“Io viaggio di notte”
di Robert R. McCammon, Independent Legions Publishing (2017)
Sinossi: nell’America del XIX secolo, un soldato sudista viene colpito dalla maledizione del vampirismo per opera di una congrega di non morti. Solo ritrovandoli potrà porre fine all’incubo, prima di perdere del tutto la sua umanità.
Terminata la lettura di “Io viaggio di notte”, non ho potuto fare a meno di constatare un ineludibile senso di perplessità. Mi era piaciuto? Beh, sicuramente non mi aveva annoiato: l’avevo iniziato e finito in un pomeriggio. Era ben scritto? Certo; uno stile un po’ troppo asciutto, forse, per i miei gusti, ma assolutamente adatto al tipo di narrazione, tipicamente americana anche (e non solo) per la sua ambientazione di western gotico.
Eppure, una volta di fronte alla domanda fondamentale “Lo consiglieresti?”, ecco ritornare il medesimo imbarazzo di prima.

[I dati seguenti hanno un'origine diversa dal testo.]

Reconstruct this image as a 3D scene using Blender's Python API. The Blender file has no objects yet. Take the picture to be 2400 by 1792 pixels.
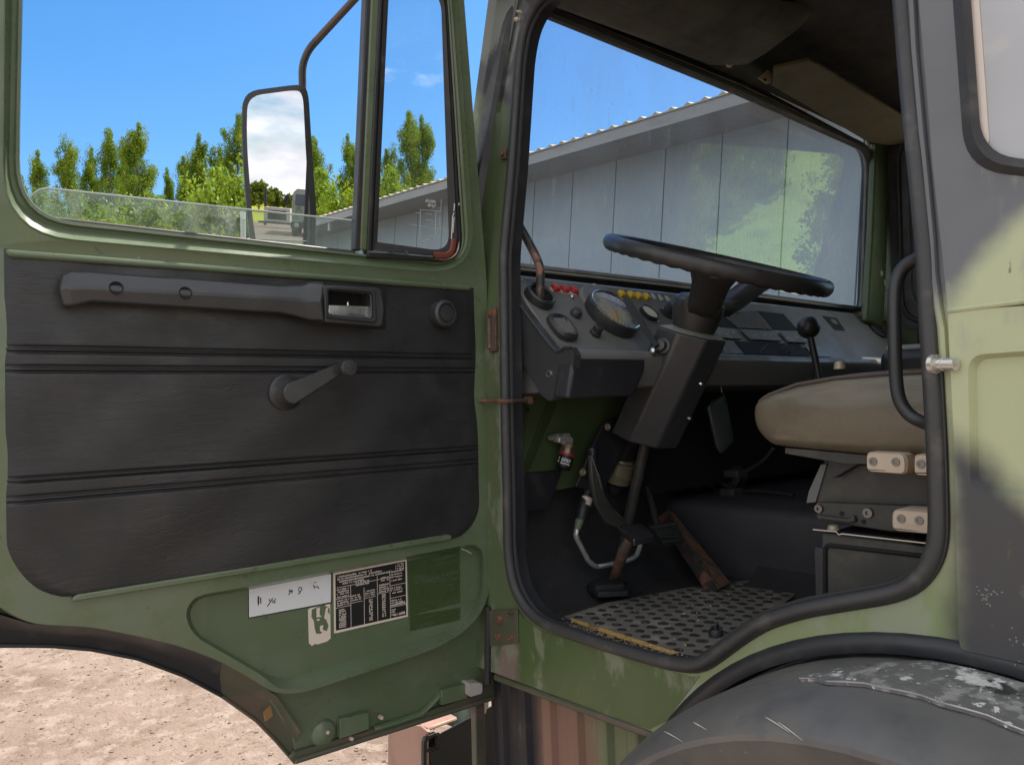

Sgombriamo il campo da equivoci: non si può imputare al romanzo di R.R. McCammon nessun peccato grave; siamo pur sempre di fronte ad un nome importante del genere horror e se il 90% dei libri che affollano gli scaffali si posizionasse sullo stesso livello, avremmo di che rallegrarci , e potremmo brindare con serenità a tante sane letture. O quasi.
Il problema che si incontra leggendo “Io viaggio di notte”, è purtroppo il suo continuo mirare basso.
La storia del tormentato vampiro Trevor Lawson, della sua lotta per restare umano mentre vaga per le macabre desolazioni del Sud degli Stati Uniti di fine ‘800, avrebbe tutte le potenzialità per intrigare. E questo al netto dei cliché cui pure la vicenda ricorre. Poco male, anzi: alcuni capisaldi delle storie di vampiri sono tali proprio perché funzionano, e riproporli col dovuto mestiere ha sempre il suo effetto. In questo caso però assistiamo all’equivalente dello scarto che si verifica quando si produce una pellicola per il cinema vero e proprio oppure si lavora ad un “film per la tv”.
La professionalità è la stessa, la cura magari anche, ma qualcosa ci dice chiaramente che il regista – in questo caso l’autore – era consapevole di non mirare agli Oscar, e che si è accontentato di un buon compito, di una sufficienza piena. Il classico “è intelligente, ma non si applica”.
Non bastano occasionali descrizioni d’atmosfera e scene d’azione a coinvolgere appieno il lettore, e anche quando la vicenda raggiunge il suo culmine…beh, lo sospettiamo tutti che il protagonista non morirà davvero, no?
In conclusione, dovendo rispondere alla fatidica domanda iniziale, mi salverei con un salomonico: “Sì, ma…” dove il “ma” è davvero grande.
“Io viaggio di notte” può rivelarsi una lettura piacevole anche più di quanto queste righe possano lasciar intendere, ma rimane un romanzo dedicato solo ai veri aficionados dei vampiri, o ai cultori degli scenari western weird. Tutti gli altri faranno meglio a dirigersi verso altri lidi, senza troppi rimpianti.